Corker was a thorn in everyone's side but strategically important, nevertheless, so VW backed off enough to let what happened happen. In this scenario maybe Osterloh tipped off the UAW so they could make the chapter announcement before the VW announcement.


4th Gear: BMW Does Really Care About Electric Vehicles


Both the BMW i3 and i8 are sexy carbon fiber EV eco wet dreamobiles, but how serious is BMW about charting an electric future?


Yep, BMW has approved spending billions — with a B — on Samsung-built batteries.

"The battery is a key component in every electric vehicle — since it basically determines the range and performance capabilities of the car," Klaus Draeger, BMW's purchasing chief, said in the statement. "In Samsung SDI, we have chosen a supplier that offers us the best-available technology with future-oriented Korean battery expertise."


Future-oriented Korean battery expertise is really the best expertise.

5th Gear: China Should Just Buy Michigan


Chinese investors know a deal when they see one and, well, most of the State of Michigan is like a low-priced dollar store mitten right now, despite a lot of geographic advantages and a huge pool of smart people.


You should check out Nathan Bomey's report on what's going on, but here are some numbers:

Steven Hilfinger, former chief operating officer for the Michigan Economic Development Corp., said in June that Chinese investors and corporations have invested more than $1 billion in Michigan since 2000.

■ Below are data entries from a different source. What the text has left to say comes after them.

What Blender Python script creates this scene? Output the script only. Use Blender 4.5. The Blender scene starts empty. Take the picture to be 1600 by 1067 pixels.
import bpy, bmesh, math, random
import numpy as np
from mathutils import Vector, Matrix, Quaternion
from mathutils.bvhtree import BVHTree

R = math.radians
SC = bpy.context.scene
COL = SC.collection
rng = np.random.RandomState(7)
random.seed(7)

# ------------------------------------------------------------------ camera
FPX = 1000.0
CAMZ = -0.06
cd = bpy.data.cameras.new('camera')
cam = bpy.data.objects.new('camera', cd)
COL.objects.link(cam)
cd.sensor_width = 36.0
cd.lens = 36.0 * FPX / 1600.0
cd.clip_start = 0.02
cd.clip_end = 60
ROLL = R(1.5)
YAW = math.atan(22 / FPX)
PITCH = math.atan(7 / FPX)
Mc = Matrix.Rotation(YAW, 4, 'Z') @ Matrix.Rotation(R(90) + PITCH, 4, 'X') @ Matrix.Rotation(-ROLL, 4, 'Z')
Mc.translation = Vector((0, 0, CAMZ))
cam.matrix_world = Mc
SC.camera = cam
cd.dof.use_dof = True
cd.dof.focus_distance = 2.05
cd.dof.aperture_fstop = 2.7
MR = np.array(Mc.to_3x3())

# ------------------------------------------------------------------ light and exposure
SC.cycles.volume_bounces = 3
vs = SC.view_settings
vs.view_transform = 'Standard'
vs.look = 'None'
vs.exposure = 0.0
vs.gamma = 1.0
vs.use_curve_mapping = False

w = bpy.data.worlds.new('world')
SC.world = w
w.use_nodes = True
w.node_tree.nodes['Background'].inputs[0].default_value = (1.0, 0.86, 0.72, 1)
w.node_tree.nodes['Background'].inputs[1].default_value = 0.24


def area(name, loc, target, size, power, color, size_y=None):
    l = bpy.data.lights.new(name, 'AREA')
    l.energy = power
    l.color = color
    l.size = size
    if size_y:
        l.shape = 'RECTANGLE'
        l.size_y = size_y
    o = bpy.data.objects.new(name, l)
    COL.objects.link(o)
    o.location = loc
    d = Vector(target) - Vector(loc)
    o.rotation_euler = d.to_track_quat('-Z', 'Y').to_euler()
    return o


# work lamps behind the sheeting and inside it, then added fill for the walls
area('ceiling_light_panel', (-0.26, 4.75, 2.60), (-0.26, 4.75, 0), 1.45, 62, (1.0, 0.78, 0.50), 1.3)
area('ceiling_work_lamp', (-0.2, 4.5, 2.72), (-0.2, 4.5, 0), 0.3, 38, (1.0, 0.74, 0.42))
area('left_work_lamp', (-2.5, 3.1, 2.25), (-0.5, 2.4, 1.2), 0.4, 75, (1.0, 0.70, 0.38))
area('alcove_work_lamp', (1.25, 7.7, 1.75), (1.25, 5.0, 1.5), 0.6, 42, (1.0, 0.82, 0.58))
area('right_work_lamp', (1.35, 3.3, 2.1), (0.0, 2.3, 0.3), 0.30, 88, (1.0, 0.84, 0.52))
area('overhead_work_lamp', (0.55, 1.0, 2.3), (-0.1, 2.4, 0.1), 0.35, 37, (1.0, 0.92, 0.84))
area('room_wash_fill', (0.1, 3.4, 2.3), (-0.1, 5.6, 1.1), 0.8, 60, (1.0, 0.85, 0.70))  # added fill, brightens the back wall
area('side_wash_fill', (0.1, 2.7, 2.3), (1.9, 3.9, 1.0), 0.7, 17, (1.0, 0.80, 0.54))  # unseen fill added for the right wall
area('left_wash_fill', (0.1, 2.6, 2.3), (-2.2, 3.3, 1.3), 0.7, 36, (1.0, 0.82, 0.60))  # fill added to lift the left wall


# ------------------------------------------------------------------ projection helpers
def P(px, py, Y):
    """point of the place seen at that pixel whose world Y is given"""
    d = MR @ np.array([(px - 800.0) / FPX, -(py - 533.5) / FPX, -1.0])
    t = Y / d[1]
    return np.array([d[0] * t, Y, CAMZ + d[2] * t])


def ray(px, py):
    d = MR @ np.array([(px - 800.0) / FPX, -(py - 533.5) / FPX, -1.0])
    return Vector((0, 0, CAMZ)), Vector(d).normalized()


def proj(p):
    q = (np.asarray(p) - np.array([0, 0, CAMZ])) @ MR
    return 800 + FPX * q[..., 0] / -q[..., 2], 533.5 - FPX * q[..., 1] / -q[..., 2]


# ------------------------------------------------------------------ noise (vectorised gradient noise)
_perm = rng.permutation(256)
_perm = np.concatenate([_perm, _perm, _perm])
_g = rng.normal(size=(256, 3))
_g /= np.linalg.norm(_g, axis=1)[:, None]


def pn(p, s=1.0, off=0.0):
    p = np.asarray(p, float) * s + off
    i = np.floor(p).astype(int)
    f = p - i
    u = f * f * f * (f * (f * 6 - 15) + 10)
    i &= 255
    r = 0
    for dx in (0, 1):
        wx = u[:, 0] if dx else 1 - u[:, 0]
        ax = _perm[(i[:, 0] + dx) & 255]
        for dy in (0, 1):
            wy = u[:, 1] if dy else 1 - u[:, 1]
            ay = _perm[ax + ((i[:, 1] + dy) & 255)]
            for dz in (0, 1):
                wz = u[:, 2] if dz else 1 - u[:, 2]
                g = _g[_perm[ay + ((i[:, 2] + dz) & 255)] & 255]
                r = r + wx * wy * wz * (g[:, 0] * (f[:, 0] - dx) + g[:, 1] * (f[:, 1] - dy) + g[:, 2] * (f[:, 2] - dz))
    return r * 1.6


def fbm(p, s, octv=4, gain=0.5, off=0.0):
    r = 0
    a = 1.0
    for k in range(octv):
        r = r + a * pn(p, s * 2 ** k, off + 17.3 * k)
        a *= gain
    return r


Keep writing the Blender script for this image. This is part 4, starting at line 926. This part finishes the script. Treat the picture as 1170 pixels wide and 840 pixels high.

That $1 billion goes far in Michigan.

Reverse: Ford Takes Its First Order

On this day in 1903, the newly formed Ford Motor Company takes its first order from Chicago dentist Ernst Pfenning: an $850 two-cylinder Model A automobile with a tonneau (or backseat). The car, produced at Ford's plant on Mack Street (now Mack Avenue) in Detroit, was delivered to Dr. Pfenning just over a week later.


Neutral: Do you get better or worse fuel economy than your sticker?

And do you drive a diesel or a hybrid?